Böylesi durumda kişinin tepkilerinden, teşhisinin doğru olup olmadığını anlayacak ve geri duracaksın. 
Peki, bu durumda ne yapacağız? Bir şeyler yapmak istiyorsun ama. 
Yapacağımız şey şudur diye düşünüyorum: Birincisi, bize karşı olan negatif duygunun geçmesini beklemek, yani aktif olarak sabırla bekleyeceğiz. Pek çok şey yapmak istiyorsun ama “aktif sabır”la bekle. 
İkinci olarak o kişiyi affet, samimi olarak affet.
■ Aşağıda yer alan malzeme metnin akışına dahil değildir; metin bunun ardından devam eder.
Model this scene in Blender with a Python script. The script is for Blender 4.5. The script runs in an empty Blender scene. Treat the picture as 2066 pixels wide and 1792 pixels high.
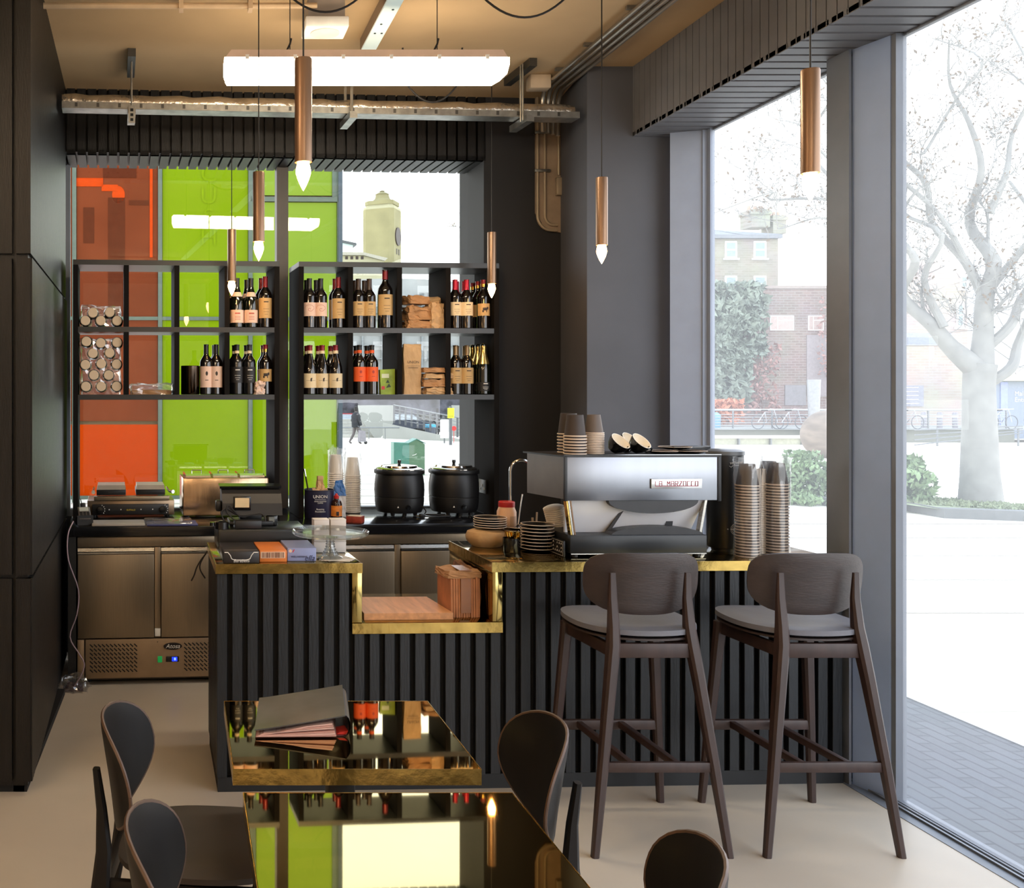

Sende o kişiye karşı kin, nefret, kıskançlık vd. negatif duygu kalmasın. Bu duyguların yerini “acımak” duygusu alır.
Üçüncüsü, o kişi için iyi dileklerde bulun, dua et. Duan samimi, içtenlikle olsun. Bak sonra seyret kişideki güzel değişiklikleri.
Dördüncü olarak, olay ikiniz arasında geçiyor ve yine ikiniz arasında çözülecek bir sorundur. Üçüncü kişileri olaya dahil etme, yani üçüncü kişilerin yorumunu alma. Sen kendini, kendin olarak ifade etmesini bil. Tabi; ayağın yere basıyor, aklın yerinde ise ve “sokma akıl” değilsen. Üçüncü kişiler olaya dahil olup farklı yorumlar -hele hele körükleyen yorumlar- devreye giriyorsa genellikle daha kötüye gidiyor. Bu nedenle, sen kendin ol. 
Beşincisi -ama işin içinden çıkamayacağını düşündüğünde- tarafsız, körüklemeyen, akil kişinin fikrini almayı ihmal etme.
B-Senin yardımını, ilgini kabul edeceğini anladığında, iş çok daha kolay çözülür ve belki de önceki halden daha iyi hale gelme ihtimali yüksek olur. İlk olarak; Buradaki püf nokta; kişiyi olduğu haliyle kabul etmek ve onun gereğini yapmaktadır. “Dile düşürmeden, ayağa düşürmeden” yani, kişiyi rencide etmeden gereğini yapmak gerekiyor.
İkinci olarak; kişiyi affet. Sendeki kin, nefret, kıskançlık her ne ise, bu duygu “acımak” duygusuna dönüşüyor ise gerçekten affedebiliyorsun demektir. Bunu elde edip devam ettirebilmek için affetmeye devam etmeliyiz. 
Üçüncü olarak; kişi için iyi dilekte bulunmak, dua etmek gerekiyor.
Yaptıklarımız ve yapacaklarımızda değerlerimiz, ulvi değerler olmalıdır. Evrensel değerler çerçevesinde yapmalıyız.